‘Barn Party’ attendee explains incident

Out of the nearly two dozen students asked since Sunday’s reported “Barn Party” shooting, only one student who was there has been willing to explain what he saw.

Rich Guss, a senior theatre arts major, said 20 minutes after arriving at the warehouse on West State Street, located near the Northwest Business Park, for the Phi Beta Sigma fraternity hosted party, multiple fights broke out and soon after that he heard gunshots.

“It was pretty much a brawl,” he said.

Guss added there was a security presence at the party, but he did not know whom they were affiliated with.

“You knew security was there, you knew they were trying to just calm everybody down,” he said. “It didn’t – at first – seem like too big of a deal. It’s a party, fights happen. But there was quite a large fight that happened.”

Because of the amount of people attending the party and the lack of light, Guss said he did not know whom the fight was between or how it started.

“There was 1,000 people there, you know. So to pinpoint who started it, you can’t,” he said. “I’m sure somebody knows who it was between. But for the other 800 of us who don’t know, it’s just like we’re caught in the middle.”

The amount of people in the warehouse was also cause for one of the side doors to be opened to let those attending “spill out,” Guss said.

About five minutes after the side door was opened, he began hearing gunshots.

“At least seven,” he said. “Some here, some there.”

Guss said after the gunshots, people began dispersing into the street, ditches and under cars.

“I ran away, of course, and I lost the two friends that I actually came there with,” Guss said. “You know, chaos.”

He also said because of growing up in the South Side of Chicago, he and gunshots have become familiar.

“I purposely don’t go home, don’t go back to Chicago because of the violence there,” Guss said. “And I most definitely don’t come here to have to deal with it.”

However, despite being surrounded by violence, Guss said he has not been deterred from going anywhere.

Shortly after the gunfire, Guss said the first wave of police officers arrived.

“It was speedy. They got there in a nice amount of time,” he said. “When they first got there they handled the situation well.”

Guss said he was appreciative of how the first group of officers took care of the partygoers, but the second wave presented him with issues.

He said an officer yelled at him as he was trying to leave after the second wave blocked off the street.

“I’m not going to say I don’t understand how a person can be upset when something like this happens, especially in their hometown, especially when things like this don’t normally happen. It can be downright maddening,” he said. “For those of us who had nothing to do with it and were having a good time, and just a couple of people decided to ruin it for everybody, we didn’t deserve that.”

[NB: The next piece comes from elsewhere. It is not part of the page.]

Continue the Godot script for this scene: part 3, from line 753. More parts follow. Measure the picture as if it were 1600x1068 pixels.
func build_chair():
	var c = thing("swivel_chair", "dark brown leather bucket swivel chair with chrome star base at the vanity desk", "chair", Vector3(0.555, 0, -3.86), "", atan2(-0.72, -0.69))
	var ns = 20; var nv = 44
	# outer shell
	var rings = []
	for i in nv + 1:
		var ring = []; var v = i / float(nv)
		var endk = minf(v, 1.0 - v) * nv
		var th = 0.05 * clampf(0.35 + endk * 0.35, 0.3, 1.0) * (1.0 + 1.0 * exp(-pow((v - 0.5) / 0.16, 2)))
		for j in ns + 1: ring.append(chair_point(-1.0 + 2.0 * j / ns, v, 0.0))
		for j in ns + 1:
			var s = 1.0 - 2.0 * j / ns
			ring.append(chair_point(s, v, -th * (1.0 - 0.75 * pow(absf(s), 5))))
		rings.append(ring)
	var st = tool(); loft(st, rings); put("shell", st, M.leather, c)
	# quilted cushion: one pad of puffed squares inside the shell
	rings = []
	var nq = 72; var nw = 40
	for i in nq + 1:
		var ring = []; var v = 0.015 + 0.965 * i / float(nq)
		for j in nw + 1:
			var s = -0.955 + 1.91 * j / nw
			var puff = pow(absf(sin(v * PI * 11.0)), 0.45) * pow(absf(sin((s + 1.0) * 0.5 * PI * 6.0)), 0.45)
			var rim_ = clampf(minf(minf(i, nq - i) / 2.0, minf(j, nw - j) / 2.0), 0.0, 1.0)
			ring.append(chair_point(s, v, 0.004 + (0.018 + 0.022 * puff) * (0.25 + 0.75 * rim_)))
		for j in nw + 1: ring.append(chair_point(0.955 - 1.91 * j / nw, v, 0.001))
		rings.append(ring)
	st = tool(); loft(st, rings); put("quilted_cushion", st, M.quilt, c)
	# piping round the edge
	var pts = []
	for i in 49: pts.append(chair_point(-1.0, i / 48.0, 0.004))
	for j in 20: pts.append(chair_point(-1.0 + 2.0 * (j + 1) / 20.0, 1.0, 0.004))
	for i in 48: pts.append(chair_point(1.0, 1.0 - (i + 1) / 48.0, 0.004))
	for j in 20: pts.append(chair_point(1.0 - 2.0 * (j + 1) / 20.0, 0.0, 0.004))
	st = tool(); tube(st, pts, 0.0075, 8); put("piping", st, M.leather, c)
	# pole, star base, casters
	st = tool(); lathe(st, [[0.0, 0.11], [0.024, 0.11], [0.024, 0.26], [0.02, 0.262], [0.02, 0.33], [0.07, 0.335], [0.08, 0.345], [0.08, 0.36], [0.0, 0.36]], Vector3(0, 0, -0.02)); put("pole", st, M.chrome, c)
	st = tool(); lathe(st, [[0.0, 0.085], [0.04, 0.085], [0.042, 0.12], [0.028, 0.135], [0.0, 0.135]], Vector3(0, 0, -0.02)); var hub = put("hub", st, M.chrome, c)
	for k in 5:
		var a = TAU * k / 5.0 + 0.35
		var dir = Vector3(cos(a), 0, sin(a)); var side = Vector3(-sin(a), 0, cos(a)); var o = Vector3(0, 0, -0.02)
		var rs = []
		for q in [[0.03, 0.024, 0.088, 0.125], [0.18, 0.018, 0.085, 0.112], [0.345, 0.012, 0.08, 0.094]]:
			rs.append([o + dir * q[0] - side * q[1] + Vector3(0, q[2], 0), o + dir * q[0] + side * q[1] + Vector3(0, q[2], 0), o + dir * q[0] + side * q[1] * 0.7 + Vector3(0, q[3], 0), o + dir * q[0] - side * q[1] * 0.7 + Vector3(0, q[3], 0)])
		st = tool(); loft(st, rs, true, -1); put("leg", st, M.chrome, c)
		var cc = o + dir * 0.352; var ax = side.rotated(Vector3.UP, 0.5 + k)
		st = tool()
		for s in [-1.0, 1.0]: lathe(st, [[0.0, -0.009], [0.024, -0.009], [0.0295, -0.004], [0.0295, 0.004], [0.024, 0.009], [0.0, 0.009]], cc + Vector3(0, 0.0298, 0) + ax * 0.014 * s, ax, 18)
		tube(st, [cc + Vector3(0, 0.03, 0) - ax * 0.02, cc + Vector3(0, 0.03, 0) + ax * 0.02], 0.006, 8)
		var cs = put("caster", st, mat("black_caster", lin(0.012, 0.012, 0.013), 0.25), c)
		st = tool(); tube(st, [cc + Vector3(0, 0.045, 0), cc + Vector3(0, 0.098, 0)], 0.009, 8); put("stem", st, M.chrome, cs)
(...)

Guss has been going to Phi Beta Sigma hosted “Barn Parties” since his freshman year at Eastern.

He said – until the gunshots – he thought this year’s party was the safest one.

“The purpose has never been to fight for this reason or another,” he said. “It was probably over something idiotic, but it happened.”

Before even getting to the party, Guss said he met at the strip mall’s parking lot on Lincoln Avenue to be picked up by the bus.

Guss said before anybody was let onto the buses they were patted down to make sure they did not bring any kind of alcohol container with them.

The next morning, Guss returned to the parking lot to go to Magic Wok and found the mess that had been created.

“I was a little embarrassed. For what, I’m not really sure,” he said. “Maybe because no one took the initiative to at least try and clean up.”